Fearing sort of isolation, BJP led Ladakh Hill Development Council Leh attended by 30 councillors passed a resolution seeking safeguards under Article 371 of the Constitution of India or sixth schedule or domicile law to protect the tribal rights of the indigenous people of Ladakh.

“Keeping in view the aspirations of the people of Ladakh, I would like to move the resolution that the Union Territory of Ladakh be granted constitutional safeguards for the land, environment, employment, business, and cultural resources either under 6th schedule or under Article 371 or domicile act under the Constitution of India to protect the tribal rights of the indigenous people of Ladakh,” the resolution reads. The resolution was moved by BJP’s LAHDC Deputy Chairman and was unanimously passed.

Interestingly the BJP MP from Ladakh Jamyang Tsering Namgyal, the one who won accolades for his speech against Article 370 in the parliament was also present and reportedly welcomed the resolution.

Kargil, however, is not part of the Leh initiative. The movement in this part of the desert is for status quo ante.

Jammu Response

Jammu is keen to see its interests are secured. Barring the recent oath ceremony of new Lieutenant Governor, the main BJP leaders have curtailed their public presence.

Members of the BJP women wing celebrating the abrogation of Article 370 in Jammu in August 2019. Pic courtesy: PTI

Former IAS officer, KB Jandial believes that the current situation is a defining moment in Jammu’s history. In a write-up, he suggested a Jammu declaration. “Jammu has always missed such opportunities to demonstrate their political unity for a cause,” he wrote. “Today, the opportunity has come again and with its all-inclusiveness, Jammu must grab it to counter Kashmir’s effort to again command hegemony over Jammu. Jammu’s civil society should take initiative and bring all political forces at a common platform for Jammu’s cause and come up with Jammu Declaration.”
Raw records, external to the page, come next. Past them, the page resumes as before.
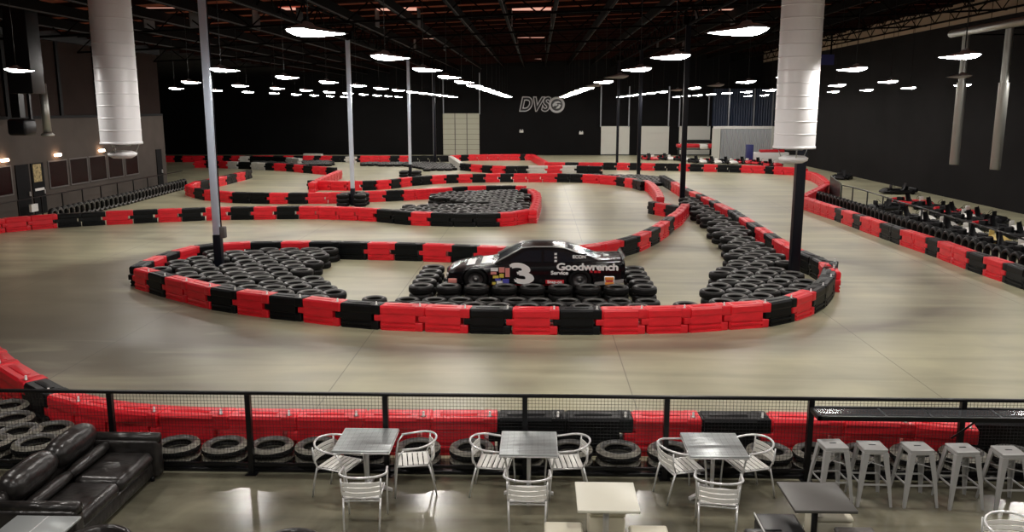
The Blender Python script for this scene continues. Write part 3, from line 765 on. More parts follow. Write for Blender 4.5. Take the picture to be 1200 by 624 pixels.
# tail row along the near curve, under the car and to the right
bed('the left infield bed', [(168, 326), (186, 316), (228, 307), (300, 301), (362, 300), (398, 303), (382, 315), (362, 328), (358, 338), (398, 350), (398, 376), (330, 372), (260, 362), (200, 348), (170, 338)], 2, tilt=.05)
bed('the tapering end of left bed', [(398, 350), (424, 360), (436, 380), (398, 380)], 1)
bed('the right infield bed', [(826, 352), (838, 340), (850, 328), (853, 318), (857, 305), (851, 294), (836, 280), (820, 266), (806, 257), (799, 249), (806, 236), (852, 262), (900, 294), (950, 322), (984, 346), (960, 372), (900, 384), (826, 388)], 2, tilt=.06)
bed('the near right corner bed', [(800, 384), (800, 362), (826, 352), (826, 388)], 1)
stack('alone behind the near curve', 439, 358, 1)
# ring of two layers that carries the car
CARX, CARY = -2.46, 23.22
rr = 0
for j in range(5):
    for i in range(9):
        x = (-3.08 + i * .742) if j in (0, 4) else -3.08 + i * .70 + (.33 if i == 8 else 0); y = 21.96 + j * .675
        rim_ = j in (0, 4) or i in (0, 8)
        for l in ((0, 1) if rim_ else (0,)):
            TYRES.append((math.hypot(x, y) + (0 if rim_ else 200), x, y, l * .213, (0, 0, i), 'a' if l == 0 else 'c', f'{("lower", "upper")[l]} tyre of the platform under the race car, {ordn(j + 1)} row back, {ordn(i + 1)} from left', 'tyres carrying the race car'))
bed('the strip along the near curve', [(452, 354), (520, 350), (750, 350), (800, 358), (800, 388), (700, 391), (560, 390), (450, 384)], 1)
# middle bed
bed('the middle bed, rear part', [(500, 241), (505, 236), (545, 232), (615, 231), (622, 240), (600, 247), (545, 248), (540, 243)], 2, tilt=.06)
bed('the middle bed, front part', [(455, 257), (480, 251), (520, 248), (545, 249), (620, 246), (622, 258), (560, 264), (500, 262)], 2, tilt=.06)
bed('the rear right bed', [(640, 207), (700, 207), (760, 208), (780, 213), (776, 219), (752, 216), (700, 211), (640, 210)], 1)
bed('the rear left bed', [(480, 192), (530, 193), (536, 200), (500, 201), (476, 196)], 1)
bed('the small rear island bed', [(300, 189), (390, 190), (388, 195), (350, 195.5), (300, 193)], 1)
bed('the long rear bed', [(425, 192), (480, 192.5), (480, 196), (425, 195)], 1)
for (px, py, n, nm) in ((414, 241, 3, 'second blue post'), (481, 207, 2, 'third blue post')):
    X, Y = at(px, py); kk = 0
    for dx, dy in ((-.45, -.4), (.45, -.4), (-.45, .4), (.45, .4)):
        for l in range(n):
            kk += 1; TYRES.append((math.hypot(X, Y), X + dx, Y + dy, l * .213, (0, 0, kk), 'a', f'tyre of the collar round the {nm}, {("near left", "near right", "far left", "far right")[(kk - 1) // n]} stack, {ordn(l + 1)} up', 'tyres round the posts'))
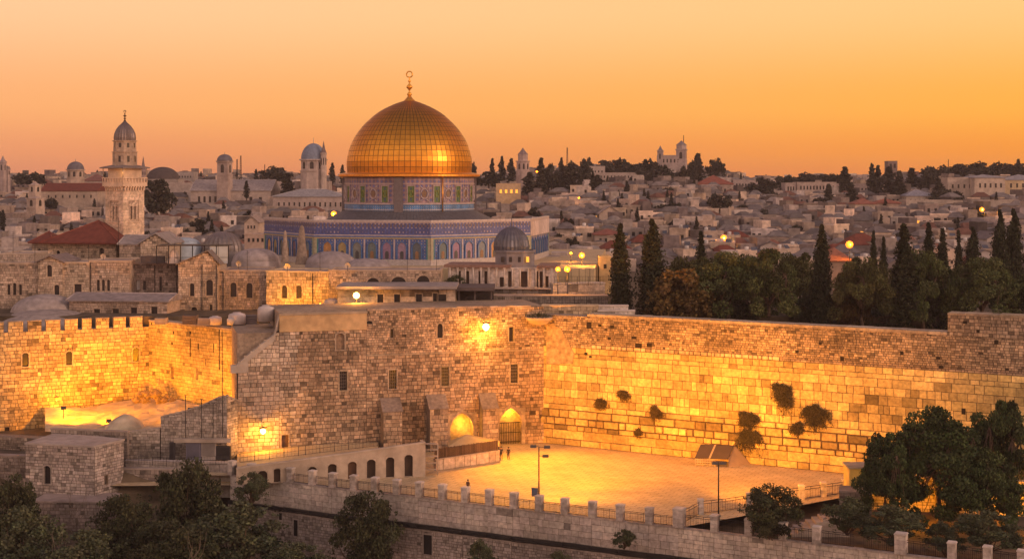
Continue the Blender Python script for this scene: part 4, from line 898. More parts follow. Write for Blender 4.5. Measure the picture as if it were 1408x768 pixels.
for px, py, hp, Y, lb in [(48,362,30,236,'thin roof antenna at the left row end beside the triple arched window'),(163,345,46,244,'tall roof antenna by the minaret foot'),(122,360,24,236,'roof antenna above the square barred window'),(300,362,34,234,'roof antenna right of the pointed gable'),(240,360,26,239,'roof antenna on the shaded building'),(340,372,28,234,'roof antenna over the two arched windows'),(440,372,26,228,'roof antenna over the yellow lit facade'),(560,372,22,229,'roof antenna above the three dark arches'),(600,372,26,229,'roof antenna at the right end of the arch building'),(18,348,30,243,'roof antenna on the plain stone block at left')]:
    P = PX(px, py, Y); h = hp*Y/F; mb = MB(); mb.tube([P, P+Vector((0, 0, h))], .035, n=4)
    for q in range(4): zq = h*(.7+.09*q); mb.tube([P+Vector((-.5+.08*q, 0, zq)), P+Vector((.5-.08*q, 0, zq))], .02, n=3)
    tag(mb.build('roof_antenna', ironm), lb, 'antenna', 'roof antennas of the near houses')
for px, py, Y, lb in [(196,360,242,'small pale satellite dish left on the shaded building roof'),(328,368,236,'round brown satellite dish by the glass roof shelter'),(70,352,240,'pale satellite dish on the low gable at left'),(395,372,231,'pale satellite dish over the yellow lit facade'),(478,371,228,'small satellite dish above the bright lantern'),(142,358,240,'satellite dish above the three narrow windows')]:
    P = PX(px, py, Y); t = thing('satellite_dish', lb, 'satellite dish', P, 'satellite dishes on the near roofs'); mb = MB(lambda a, b, c, P=P: (P.x+a, P.y-b*.4-c*.9, P.z+.7+b)); mb.col = (.5,.44,.4); mb.lathe([(.02, -.12), (.3, -.06), (.5, .05)], 14, (0, 0, 0)); mb.build('reflector', plain, t); mb = MB(); mb.tube([P-Vector((0, 0, .2)), P+Vector((0, 0, .7))], .04, n=4); mb.build('mast', ironm, t)
# glazed roof terrace with curtains
c = PX(262, 360, 240); t = thing('roof_terrace_shelter', 'glass and canvas roof shelter on thin dark posts above the left row', 'shelter', c); mb = MB(); x0 = PX(215, 360, 240).x; x1 = PX(314, 360, 240).x; z0 = CAMZ-(362-HOR)/F*240; z1 = CAMZ-(338-HOR)/F*240
for k in range(7): x = x0+(x1-x0)*k/6; mb.box(x-.07, x+.07, 240, 240.14, z0, z1)
mb.box(x0, x1, 239.9, 244, z1, z1+.15); mb.box(x0, x1, 240.02, 240.1, z0+1, z0+1.08); mb.build('frame', ironm, t)
mb = MB(); mb.col = (.42, .46, .5); mb.box(x1-3.2, x1-.1, 240.03, 240.06, z0, z1-.02); mb.build('glass_panel', clothm, t)
mb = MB(); mb.col = (.5, .4, .34); mb.lathe([(1.2, 0), (1.0, 1.3), (.5, 2.2), (0, 2.4)], 10, (x0+2.8, 241, z0)); mb.build('furled_parasol', clothm, t)
mb = MB(); mb.col = (.07, .06, .065); mb.box(x0-3, x0+1, 241, 242, z0, z0+1.2); mb.build('dark_counter', plain, t)
# stone fins before the tiled hall
for px, pt, pb, wv, lb in [(415,309,356,12,'tall curved stone fin standing before the tiled hall'),(392,316,352,7,'shorter brown stone spike left of the tall fin')]:
    c = PX(px, pb, 252); h = (pb-pt)*252/F; ww = wv*252/F; mb = MB(); mb.col = (0.30, 0.235, 0.19)
    mb.lathe([(ww*.75, -1), (ww*.6, h*.15), (ww*.45, h*.45), (ww*.36, h*.75), (ww*.25, h*.93), (0.02, h)], 10, c); tag(mb.build('stone_fin', stone), lb, 'spire', None)
#@@MINARET
c0 = PX(170, 330, 262); Ym = 262; sM = Ym/F
t = thing('minaret', 'square stone minaret with arcaded balcony, dark ribbed cap and crescent finial', 'minaret', (c0.x, c0.y, 22))
def zz(py, Y=Ym): return CAMZ-(py-HOR)/F*Y
ang = R(-34); half = 24.5*sM*.88
ca, sa = math.cos(ang), math.sin(ang); cm = Vector((c0.x-0.75, c0.y+3.5, 0))
def corner(hh, i): a, b = [(-hh,-hh),(hh,-hh),(hh,hh),(-hh,hh)][i % 4]; return (cm.x+a*ca-b*sa, cm.y+a*sa+b*ca)
def mfaces(hh): return [FrP(corner(hh, i), corner(hh, i+1)) for i in range(4)]
half = 2.55
MC = (0.66, 0.49, 0.36); zb = 22; zc = zz(262)
for i, fr in enumerate(mfaces(half)):
    hs = []
    if True:
        for du in (-.45, .45): hs.append(window(t, fr, fr.L/2+du, zz(302), .55, 2.6, arch='r', surround=False, d=-.12, scol=MC, depth=.3))
    mb = MB(fr.T); big = (fr.L/2-1.25, fr.L/2+1.25, zz(305), zz(276))
    masonry(mb, 0, fr.L, zb, zc, [big], ch=.5, bw=.8, col=MC, var=.05, joint=.012, prot=.015, dark=0, mort=(.36,.27,.21))
    masonry(mb, big[0], big[1], big[2], big[3], hs, ch=.5, bw=.8, col=MC, var=.04, joint=.012, prot=.0, dark=0, d=-.15, mort=(.36,.27,.21))
    mb.col = MC; mb.box(big[0], big[0]+.01, -.15, .02, big[2], big[3]); mb.box(big[1]-.01, big[1], -.15, .02, big[2], big[3]); mb.box(big[0], big[1], -.15, .02, big[3]-.01, big[3]); mb.box(big[0]-.2, big[1]+.2, 0, .18, big[2]-.2, big[2])
    mb.box(0, fr.L, 0, .1, zz(312), zz(311)); 
    # corbels
    for k in range(8): u = (k+.5)*fr.L/8; mb.box(u-.15, u+.15, 0, .26, zz(262), zz(258)); mb.box(u-.17, u+.17, 0, .42, zz(258), zz(256))
    mb.build('wall', stone, t)
hb = half+.42
mb = MB(); q = [corner(hb, i) for i in range(4)]; mb.col = MC; mb.prism(q, zz(256), zz(254)); mb.build('balcony_floor', plain, t)
for fr in mfaces(hb):
    mb = MB(fr.T); mb.col = MC; z0, z1 = zz(254), zz(245); mb.box(0, fr.L, -.18, 0, z0, z0+.3); mb.box(0, fr.L, -.2, .03, z1, z1+.18)
    for k in range(9): u = fr.L*k/8; mb.box(max(0, u-.16), min(fr.L, u+.16), -.16, -.01, z0+.3, z1)
    mb.box(0, fr.L, -.12, -.1, z0+.3, z0+.55); mb.build('balcony_rail', plain, t)
    mb = MB(fr.T); mb.col = (.38, .29, .23)
    for k in range(2): u = (.15, fr.L-.15)[k]; mb.tube([(u, -.1, z1), (u, -.1, zz(231))], .08)
    mb.build('balcony_post', plain, t)
mb = MB(); mb.col = MC; q = [corner(half-.35, i) for i in range(4)]; mb.prism(q, zz(256), zz(231)); mb.build('lantern_room', plain, t)
mb = MB(); mb.col = (.20, .16, .15); q = [corner(hb+.35, i) for i in range(4)]; q2 = [corner(1.4, i) for i in range(4)]
mb.prism(q, zz(231.5), zz(229.8)); 
for i in range(4): j = (i+1) % 4; mb.poly([(*q[i], zz(229.8)), (*q[j], zz(229.8)), (*q2[j], zz(226)), (*q2[i], zz(226))])
mb.build('canopy_roof', roofm, t)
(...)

If that happens, it will also have a Kargil like component in Chenab Valley and Pir Panchal Valley. Efforts are underway to explore the possibility of the rise of another high-altitude political initiative for the people, seemingly caught in between Kashmir and Jammu.

Post Script

With most of the PDP, the second major Kashmir party, still restricted to homes (Mehbooba Mufti is under PSA), the real politics is still far away. The indications suggest that political class in Jammu and Ladakh will also face crucial existential issues in coming days. Seemingly, the road ahead is bumpy and uneven for the Gupkar Resolution. As the national political forces re-organised Jammu and Kashmir, now the local political forces will push it towards the new disorganisation. In that chaos, who will be able to net the fish, is an open game.